Nós da corrente Socialismo ou Barbárie, seguiremos nas ruas e nas estruturas de trabalho e estudo contra toda e qualquer aventura golpista e escaladas reacionárias e autoritárias, reivindicando todo o arsenal tático-estratégico do axioma da experiência da luta operária na história. Combinado a isso, seguimos na estratégica tarefa de construção de uma alternativa concreta à esquerda do lulismo, abandonada pelo Psol em sua capitulação e adaptação à ordem ao ingressar na frente burguesa de Lula e Alckmin – muito provavelmente nosso antigo partido irá compor o próximo governo -, e ao se federar com um partido burguês como a Rede. Este panorama certamente implicará, para o próximo período, em uma etapa de reorganização da esquerda socialista no país e que deve ser encarado rechaçando taxativamente todo o tipo de sectarismo estéril e de oportunismo reformista.

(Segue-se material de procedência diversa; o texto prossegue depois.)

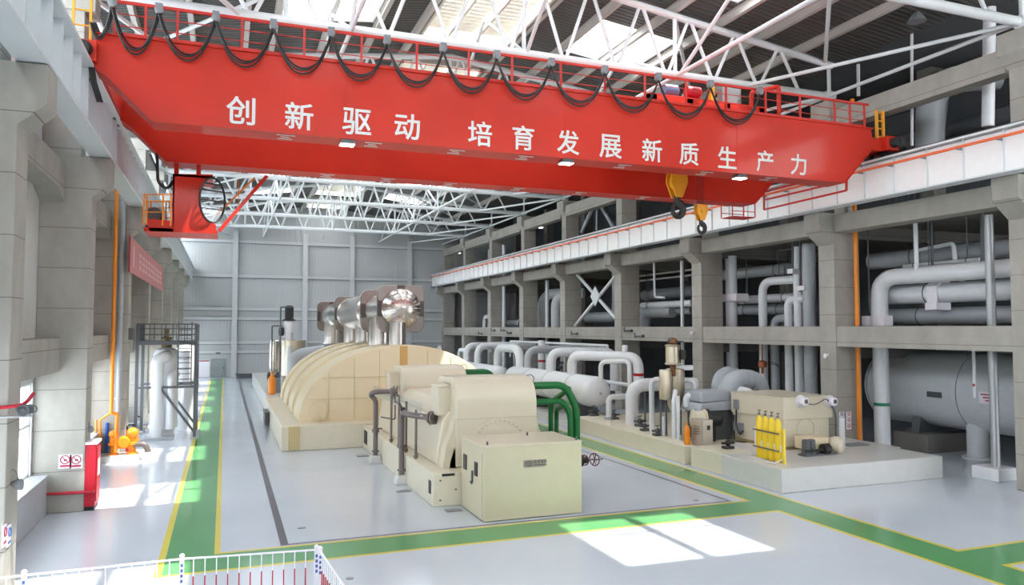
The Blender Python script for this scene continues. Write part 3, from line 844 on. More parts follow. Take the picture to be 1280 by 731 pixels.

Por último, mais uma vez como fizemos antes e durante a campanha eleitoral com nossa organização e com a Bancada Anticapitalista, chamamos a colocar em prática imediatamente a tática de comitês de luta unificados pelo país, que unifique a esquerda da ordem, a esquerda socialista, os movimentos sociais, o movimento estudantil, o movimento negro e de mulheres e todas as centrais sindicais para encerrar de uma vez por todas, pela ampla unidade na ação, a mobilização golpista! Soma-se a esse chamado a necessidade de convocar uma greve geral pelas centrais sindicais como CUT, CTB e CSP-Conlutas para transferir toda a força dos trabalhadores de suas atividades ao enfrentamento direto pelas ruas!